Compare the above proposal to how Silva’s hearing proceeded. There was little order, no one seemed to know when the proceeding even begun, parties talked over each other, commissioners conducted their own cross examination, and no one was even sure what Silva had actually said.
Pause and consider that again: Anderson Silva ultimately lost in excess of 1/3 of a million dollars and no one present was entirely sure what he had even said in his own defense.
Dana White and the UFC should be considering that some more too. One of their best and most in-demand fighters (meaning millions of dollars in pay-per view buys) can’t fight for a year, and when he comes back will be eternally tainted, as will his legacy, and NO ONE WAS SURE WHAT HE WAS TALKING ABOUT.
It should be boring
All of this sounds boring. It should be. It seems technical and dry. It should be. The mechanisms of the law aren’t sexy like on TV. But they’re important. How important isn’t even a $64,000.00 question, it’s a $380,000.00 question. And soon it’ll be a two years without a future in question.

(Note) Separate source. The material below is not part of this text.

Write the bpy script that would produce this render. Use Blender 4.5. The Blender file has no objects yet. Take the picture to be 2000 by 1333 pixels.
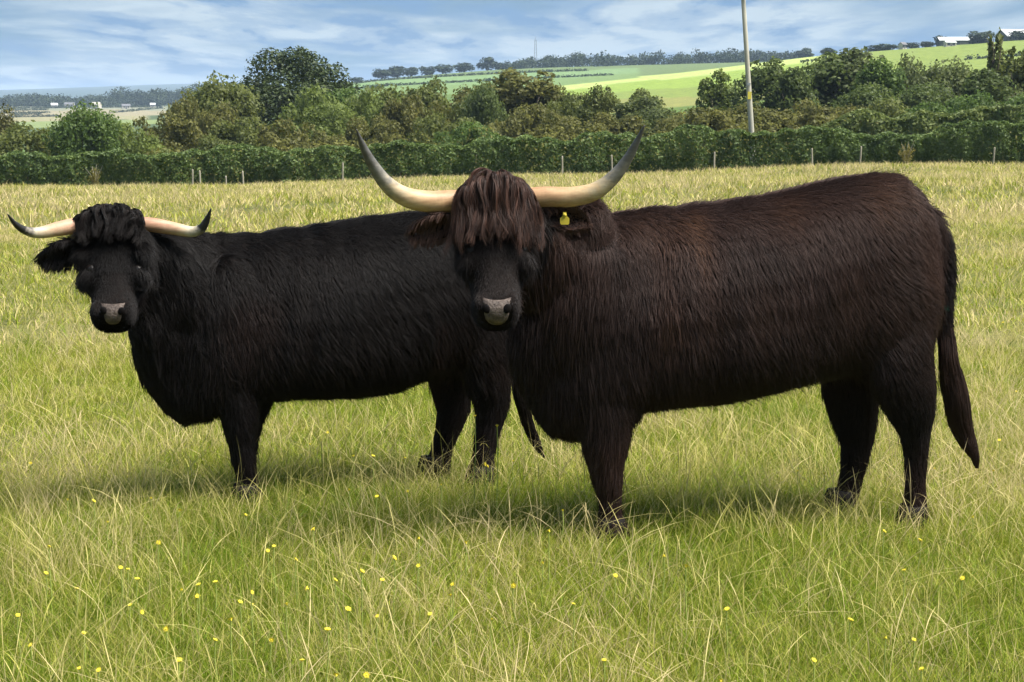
import bpy, math, random
import numpy as np
from mathutils import Vector, Matrix, noise
from mathutils.bvhtree import BVHTree
from mathutils.kdtree import KDTree

R = math.radians
S = bpy.context.scene
COL = S.collection
rng = np.random.default_rng(7)

# ------------------------------------------------------------------ camera
FPX = 3600.0                       # focal length in pixels of the 2000 px wide photograph
PITCH = R(7.2)
CAM = np.array([0.0, 0.0, 1.6])
cd = bpy.data.cameras.new('camera')
cam = bpy.data.objects.new('camera', cd)
COL.objects.link(cam)
cam.location = CAM
cam.rotation_euler = (R(90) - PITCH, 0, 0)
cd.sensor_width = 36
cd.lens = 36 * FPX / 2000
cd.clip_start = 0.1
cd.clip_end = 40000
S.camera = cam
S.render.resolution_x, S.render.resolution_y = 1024, 682

# ------------------------------------------------------------------ sky, sun, exposure
SUN_EL, SUN_AZ = 58.0, 105.0       # azimuth: degrees clockwise from the view direction to where the sun stands
S.view_settings.view_transform = 'Standard'
S.view_settings.look = 'None'
S.view_settings.gamma = 1
S.view_settings.use_curve_mapping = False
S.view_settings.exposure = 1.55
S.cycles.adaptive_threshold = 0.02
S.cycles.max_bounces = 5
S.cycles.diffuse_bounces = 2
S.cycles.glossy_bounces = 2
S.cycles.transmission_bounces = 3
S.cycles.transparent_max_bounces = 6
S.cycles.volume_bounces = 0
S.cycles.use_fast_gi = False
S.cycles_curves.shape = 'RIBBONS'

W = bpy.data.worlds.new('World')
S.world = W
W.use_nodes = True
nt = W.node_tree
nt.nodes.clear()
def N(tree, kind, **kw):
    n = tree.nodes.new(kind)
    for k, v in kw.items():
        if k == 'inp':
            for kk, vv in v.items():
                n.inputs[kk].default_value = vv
        else:
            setattr(n, k, v)
    return n
def ramp(tree, stops, interp='LINEAR'):
    n = tree.nodes.new('ShaderNodeValToRGB')
    cr = n.color_ramp
    cr.interpolation = interp
    while len(cr.elements) < len(stops):
        cr.elements.new(0.5)
    for e, (p, c) in zip(cr.elements, stops):
        e.position = p
        e.color = (*c, 1) if len(c) == 3 else c
    return n
L = nt.links.new
out = N(nt, 'ShaderNodeOutputWorld')
bg = N(nt, 'ShaderNodeBackground', inp={'Strength': 0.1})
sky = N(nt, 'ShaderNodeTexSky', sky_type='NISHITA', sun_disc=False, sun_elevation=R(SUN_EL),
        sun_rotation=R(SUN_AZ), altitude=60, air_density=1.0, dust_density=0.6, ozone_density=2.5)
tc = N(nt, 'ShaderNodeTexCoord')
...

Journalists, fighters, and the public at large should not watch a hearing and walk away with near unanimous laughter at what just transpired (seriously, who didn’t have at least a bit of a laugh thinking of Anderson Silva’s penis pills? That is, other than Silva and the UFC, who lost millions of dollars in potential revenue if he’d been able to fight a few more times this year). Find an outlet that thought the Silva hearing was anything but laughable and I’ll find you a liar.
These aren’t major changes that are shrouded in controversy. These are feasible. They can be implemented without any issue. If we expect athletes to conduct themselves in an upright and professional manner, why not the same of the athletic commissions?